* _SOURCE DATA_:
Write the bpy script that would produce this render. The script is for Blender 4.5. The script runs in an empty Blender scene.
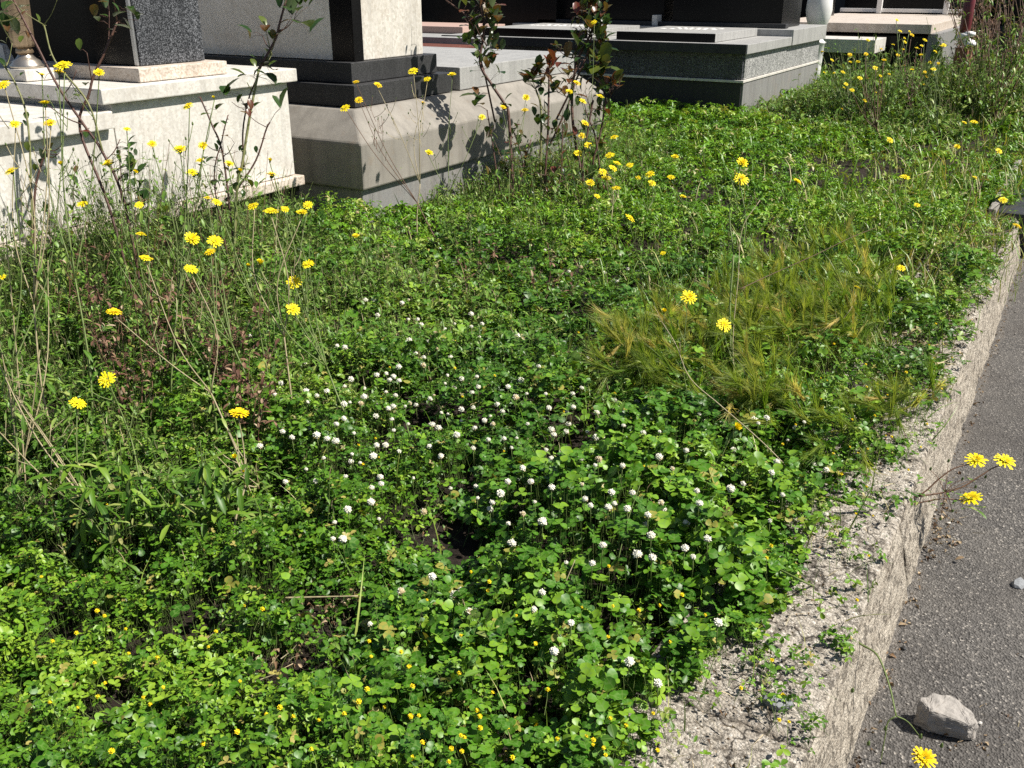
import bpy, bmesh, math, random
import numpy as np
from mathutils import Vector, Matrix, noise as mnoise

rng = np.random.default_rng(7)
random.seed(7)
scene = bpy.context.scene
COL = scene.collection

# ------------------------------------------------------------------ camera, world, sun, exposure
F, H = 950.0, 1.45
PITCH, YAW = math.atan(404 / 950.0), math.radians(30.3)
FWD = np.array([-math.sin(YAW) * math.cos(PITCH), math.cos(YAW) * math.cos(PITCH), -math.sin(PITCH)])
RIGHT = np.array([math.cos(YAW), math.sin(YAW), 0.0])
UP = np.cross(RIGHT, FWD)
CAMPOS = np.array([0.0, 0.0, H])
cam = bpy.data.cameras.new("camera")
cam.sensor_width = 36.0
cam.lens = F / 1024 * 36.0
cam.clip_start, cam.clip_end = 0.05, 2000
camo = bpy.data.objects.new("camera", cam)
COL.objects.link(camo)
camo.matrix_world = Matrix(((RIGHT[0], UP[0], -FWD[0], 0), (RIGHT[1], UP[1], -FWD[1], 0), (RIGHT[2], UP[2], -FWD[2], H), (0, 0, 0, 1)))
scene.camera = camo

SUN_EL, SUN_AZ = math.radians(52), math.radians(22)      # azimuth from +x towards +y
SUN = np.array([math.cos(SUN_AZ) * math.cos(SUN_EL), math.sin(SUN_AZ) * math.cos(SUN_EL), math.sin(SUN_EL)])
world = bpy.data.worlds.new("World")
scene.world = world
world.use_nodes = True
wn = world.node_tree
sky = wn.nodes.new("ShaderNodeTexSky")
sky.sky_type = 'NISHITA'
sky.sun_disc = False
sky.sun_elevation = SUN_EL
sky.sun_rotation = math.pi / 2 - SUN_AZ
wn.links.new(sky.outputs[0], wn.nodes["Background"].inputs[0])
wn.nodes["Background"].inputs[1].default_value = 0.05
sl = bpy.data.lights.new("sun", 'SUN')
sl.energy, sl.angle, sl.color = 5.0, math.radians(0.5), (1.0, 0.95, 0.87)
so = bpy.data.objects.new("sun", sl)
COL.objects.link(so)
so.rotation_euler = Vector(SUN).to_track_quat('Z', 'Y').to_euler()
vs = scene.view_settings
vs.view_transform, vs.look, vs.gamma, vs.exposure, vs.use_curve_mapping = 'Standard', 'None', 1.0, 0.72, False
cy = scene.cycles
cy.max_bounces, cy.diffuse_bounces, cy.glossy_bounces, cy.transmission_bounces = 5, 2, 2, 3
cy.use_denoising = False
cy.sample_clamp_indirect = 4.0

# ------------------------------------------------------------------ pixel <-> place helpers (layout only)
def ray(x, y): return FWD + RIGHT * (x - 512) / F - UP * (y - 384) / F
def at(x, y, z=0.0):
    r = ray(x, y); return CAMPOS + r * ((z - H) / r[2])
def atx(x, y, X):
    r = ray(x, y); return CAMPOS + r * (X / r[0])
def aty(x, y, Y):
    r = ray(x, y); return CAMPOS + r * (Y / r[1])
def ptd(x, y, d): return CAMPOS + ray(x, y) * d
def depth(p): return float((np.asarray(p) - CAMPOS) @ FWD)
def proj(P):
    D = np.asarray(P) - CAMPOS
    z = np.maximum(D @ FWD, 1e-3)
    return 512 + F * (D @ RIGHT) / z, 384 - F * (D @ UP) / z, D @ FWD

# ------------------------------------------------------------------ object helpers
def put(o, parent=None):
    COL.objects.link(o)
    if parent is not None: o.parent = parent
    return o
def tag(o, label=None, cat=None, group=None, kind=None):
    if label: o["label"] = label
    if cat: o["category"] = cat
    if group: o["group"] = group
    if kind: o["kind"] = kind
    return o
def thing(name, loc, label, cat, group=None):
    o = bpy.data.objects.new(name, None)
    o.empty_display_size = 0.05
    o.location = Vector([float(c) for c in loc])
    put(o)
    return tag(o, label, cat, group)

class MB:
    """collects shapes for one mesh, in world coordinates"""
    def __init__(s): s.v, s.f, s.m = [], [], []
    def add(s, vs_, fs_, m=0):
        b = len(s.v)
        s.v += [tuple(map(float, p)) for p in vs_]
        s.f += [tuple(i + b for i in f) for f in fs_]
        s.m += [m] * len(fs_)
    def tube(s, pts, rads, n=5, m=0):
        pts = [np.asarray(p, float) for p in pts]
        b = len(s.v); k = len(pts)
        ref = np.array([0.31, 0.87, 0.38])
        for i, p in enumerate(pts):
            t = pts[min(i + 1, k - 1)] - pts[max(i - 1, 0)]
            t = t / (np.linalg.norm(t) + 1e-9)
            a = np.cross(t, ref); a /= np.linalg.norm(a) + 1e-9
            c = np.cross(t, a)
            for j in range(n):
                w = 2 * math.pi * j / n
                s.v.append(tuple(p + rads[i] * (math.cos(w) * a + math.sin(w) * c)))
        for i in range(k - 1):
            for j in range(n):
                s.f.append((b + i * n + j, b + i * n + (j + 1) % n, b + (i + 1) * n + (j + 1) % n, b + (i + 1) * n + j)); s.m.append(m)
        s.f.append(tuple(b + j for j in range(n))[::-1]); s.m.append(m)
        s.f.append(tuple(b + (k - 1) * n + j for j in range(n))); s.m.append(m)
    def build(s, name, mats, parent=None, origin=None, smooth=True):
        me = bpy.data.meshes.new(name)
        o0 = np.zeros(3)
        if parent is not None: o0 = np.array(parent.location)
        if parent is not None and parent.parent is not None: o0 = o0 + np.array(parent.parent.location)
        if origin is not None: o0 = np.asarray(origin, float)
        me.from_pydata([tuple(np.asarray(p) - o0) for p in s.v], [], s.f)
        for m in (mats if isinstance(mats, (list, tuple)) else [mats]): me.materials.append(m)
        me.polygons.foreach_set("material_index", s.m)
        me.polygons.foreach_set("use_smooth", [smooth] * len(s.f))
        me.update()
        o = bpy.data.objects.new(name, me)
        if origin is not None and parent is None: o.location = Vector(o0)
        return put(o, parent)

def box_mesh(name, lo, hi, mat, parent=None, bev=0.006, taper=None, jit=0.0):
    """a bevelled block from lo to hi; taper = inset of the top (x, y)"""
    bm = bmesh.new()
    bmesh.ops.create_cube(bm, size=1.0)
    lo, hi = np.array(lo, float), np.array(hi, float)
    c, sz = (lo + hi) / 2, hi - lo
    o0 = np.array(parent.location) if parent is not None else np.array([c[0], c[1], lo[2]])
    for v in bm.verts:
        p = c + np.array(v.co) * sz
        if taper and v.co.z > 0:
            p[0] -= np.sign(v.co.x) * taper[0]; p[1] -= np.sign(v.co.y) * taper[1]
        v.co = Vector(p - o0)
    if bev > 0:
        bmesh.ops.bevel(bm, geom=list(bm.edges), offset=bev, segments=2, affect='EDGES', profile=0.6)
    me = bpy.data.meshes.new(name)
    bm.to_mesh(me); bm.free()
    me.materials.append(mat)
    o = bpy.data.objects.new(name, me)
    if parent is None: o.location = Vector(o0)
    return put(o, parent)

def lathe(mb, base, prof, n=20, m=0):
    base = np.asarray(base, float)
    vs_, fs_ = [], []
    for r, z in prof:
        for j in range(n):
            w = 2 * math.pi * j / n
            vs_.append(base + [r * math.cos(w), r * math.sin(w), z])
    for i in range(len(prof) - 1):
        for j in range(n):
            fs_.append((i * n + j, i * n + (j + 1) % n, (i + 1) * n + (j + 1) % n, (i + 1) * n + j))
    fs_.append(tuple(range(n))[::-1]); fs_.append(tuple((len(prof) - 1) * n + j for j in range(n)))
    mb.add(vs_, fs_, m)

def crom(P, k=5):
    """smooth curve through points"""
    P = [np.asarray(p, float) for p in P]
    if len(P) < 3:
        return [P[0] + (P[-1] - P[0]) * t for t in np.linspace(0, 1, k + 1)]
    Q = [2 * P[0] - P[1]] + P + [2 * P[-1] - P[-2]]
    out = []
    for i in range(1, len(Q) - 2):
        for t in np.linspace(0, 1, k, endpoint=False):
            a, b, c, d = Q[i - 1], Q[i], Q[i + 1], Q[i + 2]
            out.append(0.5 * (2 * b + (c - a) * t + (2 * a - 5 * b + 4 * c - d) * t * t + (3 * b - a - 3 * c + d) * t ** 3))
    out.append(P[-1])
    return out

# ------------------------------------------------------------------ materials
class Mat:
    def __init__(s, name, rough=0.6, spec=0.4):
        s.m = bpy.data.materials.new(name); s.m.use_nodes = True
        s.t = s.m.node_tree; s.N = s.t.nodes; s.L = s.t.links
        s.b = s.N["Principled BSDF"]
        s.b.inputs["Roughness"].default_value = rough
        s.b.inputs["Specular IOR Level"].default_value = spec
        s._c = None
    def node(s, t, **kw):
        n = s.N.new(t)
        for k, v in kw.items():
            if k in n.inputs: n.inputs[k].default_value = v
            else: setattr(n, k, v)
        return n
    def co(s):
        if s._c is None: s._c = s.node("ShaderNodeTexCoord").outputs["Object"]
        return s._c
    def noise(s, scale, detail=4, rough=0.55, vec=None):
        n = s.node("ShaderNodeTexNoise", Scale=scale, Detail=detail, Roughness=rough)
        s.L.new(vec if vec is not None else s.co(), n.inputs["Vector"]); return n.outputs["Fac"]
    def voro(s, scale, out="Distance", feature='F1', vec=None):
        n = s.node("ShaderNodeTexVoronoi", Scale=scale); n.feature = feature
        s.L.new(vec if vec is not None else s.co(), n.inputs["Vector"]); return n.outputs[out]
    def ramp(s, fac, stops, interp='LINEAR'):
        n = s.node("ShaderNodeValToRGB"); r = n.color_ramp; r.interpolation = interp
        while len(r.elements) < len(stops): r.elements.new(0.5)
        for e, (p, c) in zip(r.elements, stops):
            e.position = p; e.color = (*c, 1) if len(c) == 3 else c
        s.L.new(fac, n.inputs["Fac"]); return n.outputs["Color"]
    def mix(s, fac, a, b, mode='MIX'):
        n = s.node("ShaderNodeMix"); n.data_type = 'RGBA'; n.blend_type = mode
        for sock, v in ((n.inputs[0], fac), (n.inputs[6], a), (n.inputs[7], b)):
            if isinstance(v, (int, float)): sock.default_value = v
            elif isinstance(v, tuple): sock.default_value = (*v, 1)
            else: s.L.new(v, sock)
        return n.outputs[2]
    def math(s, op, a, b=0.0):
        n = s.node("ShaderNodeMath"); n.operation = op
        for i, v in enumerate((a, b)):
            if isinstance(v, (int, float)): n.inputs[i].default_value = v
            else: s.L.new(v, n.inputs[i])
        return n.outputs[0]
    def ramp_v(s, v, a, b):
        n = s.node("ShaderNodeMapRange"); n.inputs[1].default_value = a; n.inputs[2].default_value = b; s.L.new(v, n.inputs[0]); return n.outputs[0]
    def base(s, c):
        if isinstance(c, tuple): s.b.inputs["Base Color"].default_value = (*c, 1)
        else: s.L.new(c, s.b.inputs["Base Color"])
        return s
    def rough(s, c): s.L.new(c, s.b.inputs["Roughness"]); return s
    def bump(s, h, strength=0.4, dist=0.004):
        n = s.node("ShaderNodeBump", Strength=strength, Distance=dist)
        s.L.new(h, n.inputs["Height"]); s.L.new(n.outputs[0], s.b.inputs["Normal"]); return s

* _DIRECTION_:
Return nothing but the lines running from the start of the data to the line with "COL = scene.collection", please, both ends included and no pictures.

* _THE REPLY_:
Write the bpy script that would produce this render. The script is for Blender 4.5. The script runs in an empty Blender scene.
import bpy, bmesh, math, random
import numpy as np
from mathutils import Vector, Matrix, noise as mnoise

rng = np.random.default_rng(7)
random.seed(7)
scene = bpy.context.scene
COL = scene.collection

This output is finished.